My second insight was a decade later when a former co-worker, then living in Massachusetts and working directly or indirectly for the federal government, told me about his job. He worked in a program that sought to encourage women to leave welfare by training them for needed occupations in the work force.

He described a recent candidate: she was personable, presentable and bright, certainly bright enough to learn the skills necessary to work in an office. They trained her, she excelled; they found an opening for her, she was hired. He and his co-workers were thrilled; they had demonstrated that their program was successful, that their own employment was worthwhile and that both should continue because they were reducing the number of welfare recipients while contributing to the work-force and most importantly, to the number of taxpayers.

But, the woman, their star example, ended her employment after only a few weeks.

He and his co-workers, the ones who previously bragged about their part in what they had earlier seen as a success, were disappointed and no longer bragged about it. He and another key-worker in the department found an opportunity to interview her and bluntly asked why she had left employment that clearly paid more than she had previously received for welfare.

Still personable, presentable and perhaps now even a little brighter because of her recent work experience, she explained her reasons. After one or two paydays, she did a back-of-the-envelope calculation and discovered that: after taxes and other withholdings and after transportation costs, the extra cost for clothing, the cost for lunch and the cost for someone to watch her children for the couple of hours they weren’t in school, she was only receiving a few dollars more than she had received on welfare.

She summarized the entire situation by explaining that the very few extra dollars she received for working wasn’t worth all the time she had to spend away from her children.

In the time that has passed since then, welfare benefits have been made more attractive. I heard recently that welfare recipients are now entitled to a free cell phone. There were several years when my wife and I couldn’t afford a phone and managed without; now, it’s apparently become a necessity.

I hear there are fewer marriages and more divorces, I hear that more children are born without legitimate parents and I hear that more people are on welfare. And as long as welfare provides a secure living, I can’t see anyone willingly exchanging it for work.

People, if allowed to, will act in their own best interests. For many, welfare is in their best interests. For those individuals struggling to make a living and only intermittently successful, welfare is an attractive choice. For those that have chosen welfare, leaving it would be impractical and unlikely—unless they are abruptly surprised by a $40,000 job offer.

Welfare, as an alternative to working, isn’t a good option for either individuals or for society. If it is left alone (by us), politicians will enhance and continue to support it and society will be the worse for it.

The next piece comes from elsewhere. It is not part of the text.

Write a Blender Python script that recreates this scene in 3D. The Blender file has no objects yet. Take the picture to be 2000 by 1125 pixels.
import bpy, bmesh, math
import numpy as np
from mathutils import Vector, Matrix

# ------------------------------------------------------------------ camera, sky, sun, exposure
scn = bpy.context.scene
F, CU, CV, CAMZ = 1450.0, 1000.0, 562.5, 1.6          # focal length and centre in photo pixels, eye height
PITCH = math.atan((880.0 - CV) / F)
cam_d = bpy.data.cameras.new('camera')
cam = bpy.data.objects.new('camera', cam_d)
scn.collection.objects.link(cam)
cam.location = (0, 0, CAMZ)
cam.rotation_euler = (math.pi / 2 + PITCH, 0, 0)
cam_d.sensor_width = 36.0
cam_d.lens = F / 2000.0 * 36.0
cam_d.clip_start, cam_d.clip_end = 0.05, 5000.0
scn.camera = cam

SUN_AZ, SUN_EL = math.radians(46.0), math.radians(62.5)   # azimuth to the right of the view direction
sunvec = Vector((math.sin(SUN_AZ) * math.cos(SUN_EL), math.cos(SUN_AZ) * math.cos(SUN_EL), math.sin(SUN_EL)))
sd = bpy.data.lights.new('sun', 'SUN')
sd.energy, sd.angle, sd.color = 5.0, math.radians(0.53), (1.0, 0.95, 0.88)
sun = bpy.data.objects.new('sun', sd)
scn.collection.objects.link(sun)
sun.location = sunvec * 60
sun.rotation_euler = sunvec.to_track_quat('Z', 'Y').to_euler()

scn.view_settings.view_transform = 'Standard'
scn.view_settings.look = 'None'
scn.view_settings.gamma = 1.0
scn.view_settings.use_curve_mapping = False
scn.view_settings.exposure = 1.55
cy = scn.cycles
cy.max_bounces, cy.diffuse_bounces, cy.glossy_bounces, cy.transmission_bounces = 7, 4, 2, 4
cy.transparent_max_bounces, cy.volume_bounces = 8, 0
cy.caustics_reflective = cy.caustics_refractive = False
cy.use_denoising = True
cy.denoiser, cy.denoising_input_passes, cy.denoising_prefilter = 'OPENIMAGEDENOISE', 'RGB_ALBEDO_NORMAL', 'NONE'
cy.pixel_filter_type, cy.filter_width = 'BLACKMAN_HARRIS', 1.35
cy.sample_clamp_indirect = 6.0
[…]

Perhaps a welfare system could be crafted to compassionately provide temporary help to those temporarily in need, and perhaps its requirements could be crafted to prevent its abuse. But this, in addition to a necessary rare ingenuity, would necessitate removing vote-seeking politicians from the process.

The only viable and simple alternative I can presently foresee is that we should limit the eligibility of public welfare to a period of three years. Of course, there would still be non-government welfare available such as the Salvation Army, which will not have any time limitations and, by its hands-on nature, be less subject to abuse.

I fault both major political parties in the creation and maintenance of the welfare problem, and I can’t believe either party is either able or willing to correct their mistakes and craft a viable system.  But this is the season, and the only time, when party politicians are intensely interested in citizens and when they at least pretend to be interested in their constituent’s opinions.

And, when smiling, they come knocking upon my door, I will ask each of them if they will vote to support a bill to limit welfare benefits to a period of three years. Our state already has a sufficient quantity of recipients; we shouldn’t vigorously compete with other states for even more.

If there are welfare candidates out there shopping around for a place to nest and they want to stay on welfare for a long time, let them be attracted to a state that offers five years. If those politicians, after election, don’t vote for the three-year limit or if they vote in an unrecorded vote, I won’t vote for them in the next election.